What you can look for on stage is the elaborate floor pattern of group movings, the small ballet footwork and the use of stylized port de bras, and the arms movement coordinate with the feet. A lot of what I am influenced by is the baroque aesthetic and the baroque period, which you can see in the designs and the costumes.

But how did you approach baroque dance in the first place?

It sort of found me. I met a French dance historian in my hometown in Santa Barbara, CA, and, I don’t know..it’s a very strange thing for a young boy to study, but I was drawn to the costumes, so ornate and so extravagant, and luscious. What I do with my company is much more free, but I am grateful for that strict background.

What is your creative process for each of your productions?

Every creation starts with choosing a story, usually, I re-imagine a fairytale. The music plays a huge role in my creative process because part of my interest and aesthetic is in combining different eras and genres into a cohesive show. If I am attracted to a piece of music it usually makes it into the show. I love the fact that the shows span classical and contemporary pieces without missing a beat.

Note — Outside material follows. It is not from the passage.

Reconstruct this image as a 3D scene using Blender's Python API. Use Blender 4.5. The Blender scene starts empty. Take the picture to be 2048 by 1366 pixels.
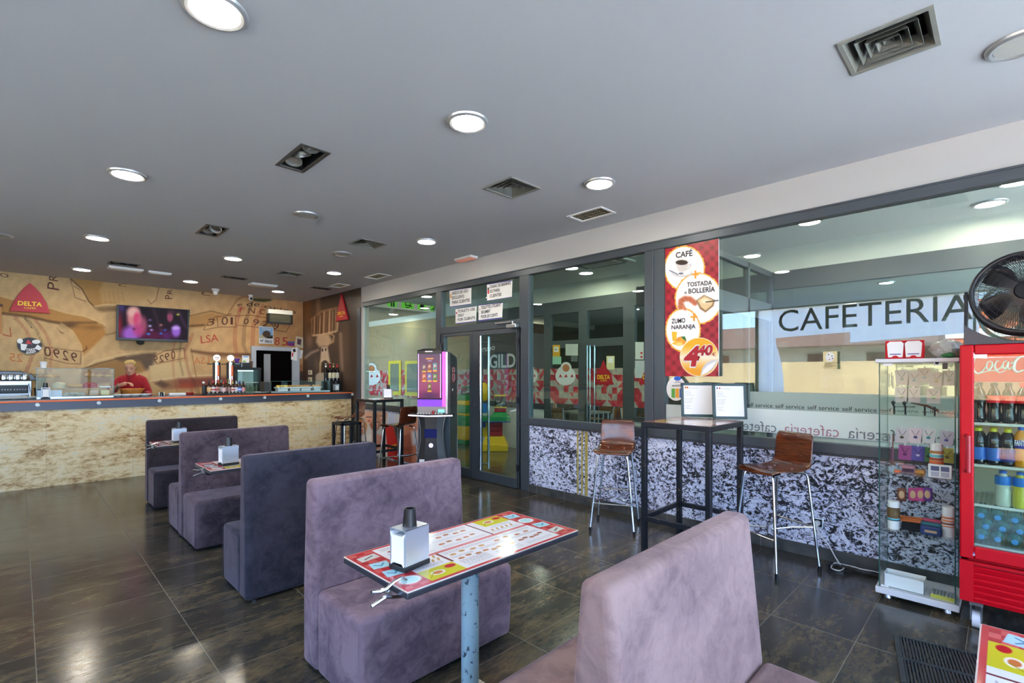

Follow-up on that, how do you choose the songs? Do the singers have their picks?

There is a certain amount of trying pieces and seeing if they work in the show- it’s like a giant jigsaw puzzle and the artistry is in putting it all together and making it fit. Sometimes when a new singer/musician comes on board, they’ll have repertoire that they love to do or a new flavor to contribute to the company that is very exciting.

And then there are operatic arrangements to pop songs. How does that work?

I don’t arrange them personally, I work with the singers, who have ideas of how to arrange it, and then I work with a lyricist, who, in the case, for example, of an arrangement of Lorde’s Royals, translated it into French. What we do is trial-and-error with the singers, and then we figure it out together in terms of covers.

You are a choreographer: what makes a good choreography?

The thing I am most interested in is the performer’s experience in the choreography. Of course we can make the most beautiful movements in the world, but to me, the thing that really matters it that the performer connects with the audience and with other people onstage–not necessarily impressive movements, but connections to what they’re doing and the world we create.

So, your shows are famous for their refined eroticism, and you really like to draw from the classical music repertoire even for the most erotically charged sequence. Where do you see eroticism in Classical music?

Honestly, whenever I listen to baroque music, I feel there’s an underlying eroticism, and that is enjoyable for me. Even though it seems very regal, I like to find the contrast, and I find that is there in the choreography. That’s why I like to use a lot of Vivaldi and all those other gentlemen

[Eroticism] sort of feels like it’s there, but it’s like the third layer: it’s not the first thing that you absorb when you listen to the music. That’s part of what makes a good choreography, not to act out a music, but to illustrate it in a way that’s not so obvious.

Speaking of classical music, what are your personal preferences?

I love anything Tchaikovsky, I love all of his ballet compositions and beyond. I love anything Vivaldi, I love Lully. Vivaldi is my main thing, and my favorite piece of all time is La Folia, because I love how every composer has their version of it. It’s that ancient theme that so many people have interpreted.

You also choreograph operas in more “traditional” opera houses. Tell me more about it.

The more I work there, the more I get comfortable. Dance is one element in a larger production (see Traviata, act III) I am sort of figuring out how the dance works in a large story, so I am working with all these directors, who all have their perspective of what the role of dance is in the opera. I am choreographing through the director’s lens, whereas in my company, I am pushing my own agenda.

For the 2016/17 season at the MET, you will choreograph Dvorak’s Rusalka. I know it’s still early, but can we get a general sense of what it will be like?

I think it’s a mixture of visionary and contemporary: the director Mary Zimmerman is known for doing  all sort of exciting takes on operas. She did a Bellini opera at the MET that was staged in a rehearsal room. I really like her! I know it takes place in a fairy tale world, it’s gonna have fashion elements with all the costume design.

There’s one big dancing scene, a polonaise, which is pretty courtly and will be right up my alley. Apart from that, we will have some water dancing scenes that will be staged throughout the opera. The water nymphs will be more contemporary, earthy and seductive. The polonaise will be courtly, regal and with a hint of violence!

For your productions, you rely on recorded orchestral scores. Would you like to have your performers sing and dance to a live orchestra?

We generally perform to recorded orchestral tracks and often times have one or two live musicians… I’d love to work with an entirely live ensemble- it creates a whole different dynamic of listening between the performers that can be very exciting- performing to live music forces one to really live, dance and sing in the moment.

Company XIV performs at Minetta Lane Theater in New York City. Nutcracker Rouge, their grand Holiday debauchery, debuts November 25, 2015.